いつもB席で寂しい思いをしていた客席降り、久々の1階で堪能させていただきました。ハイタッチもできました。ああああああああ、ありがとうありがとう。でも今回、ちゃんと2階席にも来てくれるんですよ。4人かな。5人いたかな。1階とは雲泥の差とはいえ、2階の客を置いてきぼりにしないでくれるのほんと嬉しい。ありがとう一徳先生。
中詰めのあと、さすがに静かな場面来るやろ、と思ったら来ない! 「海への祈り」、韓国の舟唄、やっぱり激しい!!! 舞台中央にしつらえられた船、本場で録音された音楽に乗せて「オギヨチャ!オギヨチャ!!」――こんだけ踊って息切れせずしっかり歌えるジェンヌ凄すぎ。
「日本の祈り」の最後の場面が華世さんで、「海への祈り」の前半には華世さんいないんだけど、途中でしっかり合流して踊りまくってて……すごいなぁ、忙しいなぁ。
母はこの「オギヨチャ」場面が一番良かったと言ってました。
諏訪さんの歌(Jazz)からロケットへ。諏訪さんもほんと声量あってうまいですよね。夢白さんのサヨナラっぽい歌(たぶん)があって、男役黒燕尾大階段! この公演で専科に異動となる組長奏乃さん、退団される杏野さん、莉奈さんの銀橋シーンもあり。
ショーの幕開き、最初の歌も奏乃さんだったし、途中男役ダンスもキレキレに踊ってらして、雪組から奏乃さんがいなくなるの寂しすぎる……。

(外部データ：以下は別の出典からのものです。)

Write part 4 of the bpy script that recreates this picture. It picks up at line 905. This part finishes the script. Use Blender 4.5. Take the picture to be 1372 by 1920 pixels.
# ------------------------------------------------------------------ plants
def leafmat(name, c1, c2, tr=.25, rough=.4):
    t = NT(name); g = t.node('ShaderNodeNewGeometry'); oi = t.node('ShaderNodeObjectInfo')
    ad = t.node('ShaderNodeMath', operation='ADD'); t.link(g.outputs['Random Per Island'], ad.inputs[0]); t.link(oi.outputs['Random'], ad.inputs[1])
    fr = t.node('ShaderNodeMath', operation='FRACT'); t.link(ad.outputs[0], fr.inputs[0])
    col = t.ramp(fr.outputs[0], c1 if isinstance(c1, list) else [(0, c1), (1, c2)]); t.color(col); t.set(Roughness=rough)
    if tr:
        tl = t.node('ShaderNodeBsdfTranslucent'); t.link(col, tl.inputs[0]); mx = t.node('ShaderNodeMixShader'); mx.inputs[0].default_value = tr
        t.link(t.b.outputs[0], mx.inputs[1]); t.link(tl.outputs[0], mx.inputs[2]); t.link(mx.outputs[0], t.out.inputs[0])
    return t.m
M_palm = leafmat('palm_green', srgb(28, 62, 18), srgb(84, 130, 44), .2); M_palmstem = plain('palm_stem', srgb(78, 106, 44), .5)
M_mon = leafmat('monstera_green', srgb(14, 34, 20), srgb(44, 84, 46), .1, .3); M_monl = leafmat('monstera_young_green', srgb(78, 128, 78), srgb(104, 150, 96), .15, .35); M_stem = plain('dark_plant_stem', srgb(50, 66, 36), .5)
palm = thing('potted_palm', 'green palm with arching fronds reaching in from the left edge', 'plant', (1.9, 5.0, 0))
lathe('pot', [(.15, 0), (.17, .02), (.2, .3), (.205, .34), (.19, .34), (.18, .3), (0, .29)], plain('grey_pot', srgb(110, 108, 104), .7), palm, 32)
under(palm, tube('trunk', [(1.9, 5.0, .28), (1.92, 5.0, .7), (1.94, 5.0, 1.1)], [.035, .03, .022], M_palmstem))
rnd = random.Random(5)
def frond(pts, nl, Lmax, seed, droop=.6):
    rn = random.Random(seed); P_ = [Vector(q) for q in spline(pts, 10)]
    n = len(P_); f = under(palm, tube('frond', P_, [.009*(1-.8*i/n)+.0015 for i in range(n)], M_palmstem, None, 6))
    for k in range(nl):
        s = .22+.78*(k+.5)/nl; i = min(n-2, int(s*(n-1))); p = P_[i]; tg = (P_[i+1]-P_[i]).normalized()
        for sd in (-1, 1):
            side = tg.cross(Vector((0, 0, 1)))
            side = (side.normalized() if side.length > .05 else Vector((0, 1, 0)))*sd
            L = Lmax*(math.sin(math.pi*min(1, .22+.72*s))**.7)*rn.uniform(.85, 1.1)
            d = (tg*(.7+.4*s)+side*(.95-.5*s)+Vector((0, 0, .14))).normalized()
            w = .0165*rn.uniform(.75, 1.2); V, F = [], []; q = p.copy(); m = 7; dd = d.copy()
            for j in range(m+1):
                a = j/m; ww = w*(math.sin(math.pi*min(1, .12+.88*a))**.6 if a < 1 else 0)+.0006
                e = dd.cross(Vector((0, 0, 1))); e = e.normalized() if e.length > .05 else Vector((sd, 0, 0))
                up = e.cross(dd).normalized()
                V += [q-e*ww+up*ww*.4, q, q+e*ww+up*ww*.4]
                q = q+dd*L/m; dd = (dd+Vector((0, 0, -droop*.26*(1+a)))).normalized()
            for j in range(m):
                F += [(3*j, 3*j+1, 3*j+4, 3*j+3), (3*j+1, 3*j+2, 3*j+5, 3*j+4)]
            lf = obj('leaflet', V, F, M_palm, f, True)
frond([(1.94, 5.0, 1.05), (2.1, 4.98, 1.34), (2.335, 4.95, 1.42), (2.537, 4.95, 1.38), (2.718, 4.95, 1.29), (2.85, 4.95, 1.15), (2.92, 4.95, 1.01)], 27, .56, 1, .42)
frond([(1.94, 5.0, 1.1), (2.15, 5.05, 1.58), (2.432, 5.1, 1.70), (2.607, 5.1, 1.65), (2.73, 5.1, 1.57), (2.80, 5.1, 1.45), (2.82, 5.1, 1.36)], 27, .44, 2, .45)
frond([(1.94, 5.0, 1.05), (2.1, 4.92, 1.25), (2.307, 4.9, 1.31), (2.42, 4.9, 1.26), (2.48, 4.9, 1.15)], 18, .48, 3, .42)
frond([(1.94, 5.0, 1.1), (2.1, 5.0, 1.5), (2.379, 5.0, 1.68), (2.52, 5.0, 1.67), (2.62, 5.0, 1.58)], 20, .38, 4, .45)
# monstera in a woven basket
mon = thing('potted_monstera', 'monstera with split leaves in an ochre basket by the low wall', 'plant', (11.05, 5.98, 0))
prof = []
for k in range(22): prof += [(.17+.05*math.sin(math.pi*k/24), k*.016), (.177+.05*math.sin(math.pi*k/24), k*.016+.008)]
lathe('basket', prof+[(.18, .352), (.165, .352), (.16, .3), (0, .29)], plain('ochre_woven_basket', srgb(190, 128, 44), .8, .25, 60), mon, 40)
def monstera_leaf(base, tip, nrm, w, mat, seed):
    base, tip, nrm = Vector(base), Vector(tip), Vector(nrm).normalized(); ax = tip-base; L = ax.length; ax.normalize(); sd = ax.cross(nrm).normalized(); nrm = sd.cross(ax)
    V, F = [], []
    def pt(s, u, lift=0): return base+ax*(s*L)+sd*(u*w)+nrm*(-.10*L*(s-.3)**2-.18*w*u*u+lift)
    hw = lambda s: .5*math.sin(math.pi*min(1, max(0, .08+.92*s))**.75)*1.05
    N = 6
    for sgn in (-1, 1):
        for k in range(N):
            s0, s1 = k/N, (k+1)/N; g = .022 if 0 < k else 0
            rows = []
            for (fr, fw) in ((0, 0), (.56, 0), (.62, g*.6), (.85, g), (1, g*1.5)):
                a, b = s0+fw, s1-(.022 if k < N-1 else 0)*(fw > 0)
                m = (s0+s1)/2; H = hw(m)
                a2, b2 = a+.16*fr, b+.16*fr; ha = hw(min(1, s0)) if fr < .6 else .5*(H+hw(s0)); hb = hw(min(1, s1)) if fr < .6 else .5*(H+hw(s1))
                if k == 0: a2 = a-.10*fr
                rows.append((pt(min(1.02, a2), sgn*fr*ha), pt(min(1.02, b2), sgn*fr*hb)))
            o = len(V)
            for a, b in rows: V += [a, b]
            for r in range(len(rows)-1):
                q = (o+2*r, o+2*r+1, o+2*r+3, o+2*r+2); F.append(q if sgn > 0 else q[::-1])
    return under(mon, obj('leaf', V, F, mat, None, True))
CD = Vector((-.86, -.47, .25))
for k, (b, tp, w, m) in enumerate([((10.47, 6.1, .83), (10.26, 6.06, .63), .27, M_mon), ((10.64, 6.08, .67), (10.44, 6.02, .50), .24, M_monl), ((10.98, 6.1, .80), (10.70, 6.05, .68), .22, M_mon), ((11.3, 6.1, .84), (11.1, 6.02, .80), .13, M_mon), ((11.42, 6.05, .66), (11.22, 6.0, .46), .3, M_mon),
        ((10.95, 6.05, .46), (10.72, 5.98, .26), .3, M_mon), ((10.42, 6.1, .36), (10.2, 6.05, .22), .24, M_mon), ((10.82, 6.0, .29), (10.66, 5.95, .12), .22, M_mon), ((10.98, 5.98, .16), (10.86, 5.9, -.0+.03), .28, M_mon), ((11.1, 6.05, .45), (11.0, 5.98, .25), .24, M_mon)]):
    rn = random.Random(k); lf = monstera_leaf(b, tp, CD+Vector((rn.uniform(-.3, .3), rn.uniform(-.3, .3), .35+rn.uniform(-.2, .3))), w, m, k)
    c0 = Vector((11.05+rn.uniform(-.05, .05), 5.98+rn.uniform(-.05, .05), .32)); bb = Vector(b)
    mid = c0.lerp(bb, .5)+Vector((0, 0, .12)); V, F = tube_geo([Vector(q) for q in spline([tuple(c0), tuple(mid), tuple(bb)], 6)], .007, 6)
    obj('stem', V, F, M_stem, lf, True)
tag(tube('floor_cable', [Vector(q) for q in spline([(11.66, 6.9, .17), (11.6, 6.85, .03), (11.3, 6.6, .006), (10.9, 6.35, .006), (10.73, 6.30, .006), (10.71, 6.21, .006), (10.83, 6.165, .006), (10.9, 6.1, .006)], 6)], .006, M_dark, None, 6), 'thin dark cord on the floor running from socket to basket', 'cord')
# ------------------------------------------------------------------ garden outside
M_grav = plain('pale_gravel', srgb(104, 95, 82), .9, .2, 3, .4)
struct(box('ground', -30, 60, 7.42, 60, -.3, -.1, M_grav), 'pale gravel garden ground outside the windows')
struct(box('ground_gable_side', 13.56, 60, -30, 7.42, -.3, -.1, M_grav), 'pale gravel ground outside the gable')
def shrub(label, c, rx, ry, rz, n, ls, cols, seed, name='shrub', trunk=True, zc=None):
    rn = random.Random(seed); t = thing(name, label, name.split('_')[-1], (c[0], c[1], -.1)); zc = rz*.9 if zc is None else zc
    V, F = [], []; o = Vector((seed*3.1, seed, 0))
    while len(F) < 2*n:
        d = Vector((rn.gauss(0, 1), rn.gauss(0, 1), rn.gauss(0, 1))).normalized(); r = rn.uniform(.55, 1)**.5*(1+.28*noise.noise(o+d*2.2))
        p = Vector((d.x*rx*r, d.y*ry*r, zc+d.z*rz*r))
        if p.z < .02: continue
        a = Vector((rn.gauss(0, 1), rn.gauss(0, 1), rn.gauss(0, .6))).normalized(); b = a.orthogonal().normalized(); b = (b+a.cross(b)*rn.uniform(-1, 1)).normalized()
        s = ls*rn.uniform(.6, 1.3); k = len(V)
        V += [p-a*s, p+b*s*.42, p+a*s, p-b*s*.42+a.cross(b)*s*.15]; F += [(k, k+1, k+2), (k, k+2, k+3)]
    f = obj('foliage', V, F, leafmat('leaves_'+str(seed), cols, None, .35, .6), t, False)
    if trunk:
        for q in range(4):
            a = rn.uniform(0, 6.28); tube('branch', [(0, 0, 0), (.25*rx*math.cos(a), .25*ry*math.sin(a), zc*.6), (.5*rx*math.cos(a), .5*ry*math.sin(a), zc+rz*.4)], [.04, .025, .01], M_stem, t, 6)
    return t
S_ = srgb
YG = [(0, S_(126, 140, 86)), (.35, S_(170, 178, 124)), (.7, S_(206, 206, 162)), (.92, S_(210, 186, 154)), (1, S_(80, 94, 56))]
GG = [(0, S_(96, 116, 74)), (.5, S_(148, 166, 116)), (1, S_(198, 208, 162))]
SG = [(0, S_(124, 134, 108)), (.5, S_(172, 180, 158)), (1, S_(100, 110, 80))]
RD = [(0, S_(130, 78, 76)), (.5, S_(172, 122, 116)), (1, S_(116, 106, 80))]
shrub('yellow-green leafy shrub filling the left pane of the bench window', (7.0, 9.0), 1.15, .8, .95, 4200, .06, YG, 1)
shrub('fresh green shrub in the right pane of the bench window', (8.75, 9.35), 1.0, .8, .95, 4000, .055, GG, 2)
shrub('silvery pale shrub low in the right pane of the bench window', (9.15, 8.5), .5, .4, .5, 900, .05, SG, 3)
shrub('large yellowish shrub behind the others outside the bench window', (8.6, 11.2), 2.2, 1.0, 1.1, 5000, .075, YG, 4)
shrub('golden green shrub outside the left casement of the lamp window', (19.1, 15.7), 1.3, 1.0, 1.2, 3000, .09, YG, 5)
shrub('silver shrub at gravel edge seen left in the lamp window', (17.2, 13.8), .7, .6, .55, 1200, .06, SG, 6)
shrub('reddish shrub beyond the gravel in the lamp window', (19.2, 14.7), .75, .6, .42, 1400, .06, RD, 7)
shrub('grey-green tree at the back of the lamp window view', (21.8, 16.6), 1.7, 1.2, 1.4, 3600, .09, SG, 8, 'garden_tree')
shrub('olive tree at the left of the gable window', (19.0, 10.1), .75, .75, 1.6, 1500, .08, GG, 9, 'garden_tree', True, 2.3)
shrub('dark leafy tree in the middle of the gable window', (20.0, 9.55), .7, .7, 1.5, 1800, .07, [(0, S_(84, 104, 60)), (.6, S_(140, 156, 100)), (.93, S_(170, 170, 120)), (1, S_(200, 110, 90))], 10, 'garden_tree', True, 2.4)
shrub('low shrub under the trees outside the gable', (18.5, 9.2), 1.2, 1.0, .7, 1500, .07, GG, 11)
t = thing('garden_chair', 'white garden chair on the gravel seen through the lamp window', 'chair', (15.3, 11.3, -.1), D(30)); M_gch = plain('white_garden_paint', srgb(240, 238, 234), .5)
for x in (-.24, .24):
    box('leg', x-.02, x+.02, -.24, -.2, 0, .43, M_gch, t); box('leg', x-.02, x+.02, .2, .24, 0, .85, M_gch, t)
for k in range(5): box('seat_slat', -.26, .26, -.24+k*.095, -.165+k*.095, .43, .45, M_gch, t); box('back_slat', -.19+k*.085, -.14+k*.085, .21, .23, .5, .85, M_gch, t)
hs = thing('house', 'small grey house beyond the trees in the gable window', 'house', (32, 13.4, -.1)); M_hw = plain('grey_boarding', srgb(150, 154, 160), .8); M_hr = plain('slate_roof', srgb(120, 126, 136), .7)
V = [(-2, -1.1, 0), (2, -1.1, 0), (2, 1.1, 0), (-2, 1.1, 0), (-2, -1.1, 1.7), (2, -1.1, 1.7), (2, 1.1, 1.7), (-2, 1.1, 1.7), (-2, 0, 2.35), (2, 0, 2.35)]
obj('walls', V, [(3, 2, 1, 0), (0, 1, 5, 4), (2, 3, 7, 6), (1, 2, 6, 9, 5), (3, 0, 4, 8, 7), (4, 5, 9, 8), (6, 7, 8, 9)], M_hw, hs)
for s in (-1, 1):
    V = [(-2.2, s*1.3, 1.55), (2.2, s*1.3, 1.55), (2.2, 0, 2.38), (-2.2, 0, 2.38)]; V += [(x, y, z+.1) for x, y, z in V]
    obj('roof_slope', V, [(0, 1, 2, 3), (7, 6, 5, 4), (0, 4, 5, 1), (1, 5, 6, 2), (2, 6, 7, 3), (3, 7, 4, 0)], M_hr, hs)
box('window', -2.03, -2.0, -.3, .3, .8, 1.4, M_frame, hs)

朝美さんと夢白さんのデュエットダンスのカゲソロは音彩さん、そしてエトワールは華純さん♪ 本当に最初から最後まで大満足のショーでした。『ブランメル』も衣装気合い入ってたけど、ショーのお衣装も全場面素敵でした。どの場面も出場者が多いので、衣装の数がとんでもないのでは、とよけいな心配をしてしまいます。何よりジェンヌの体力! これを2回公演、大変すぎる。
梅芸での新トップコンビお披露目をはさんで、次の雪組大劇場公演は『ポーの一族』!!! チケット取れる気がしない――てか、エドガーが朝美さんなのは当然として、アランは誰が……? 瀬央さんはアランのイメージじゃないと思うけど、どういう配役になるんでしょう。キャスト発表が楽しみです。
そして『ブランメル』の新人公演、東京1月29日の新公はきっとライブ配信があるはず。予定を空けておかなければ!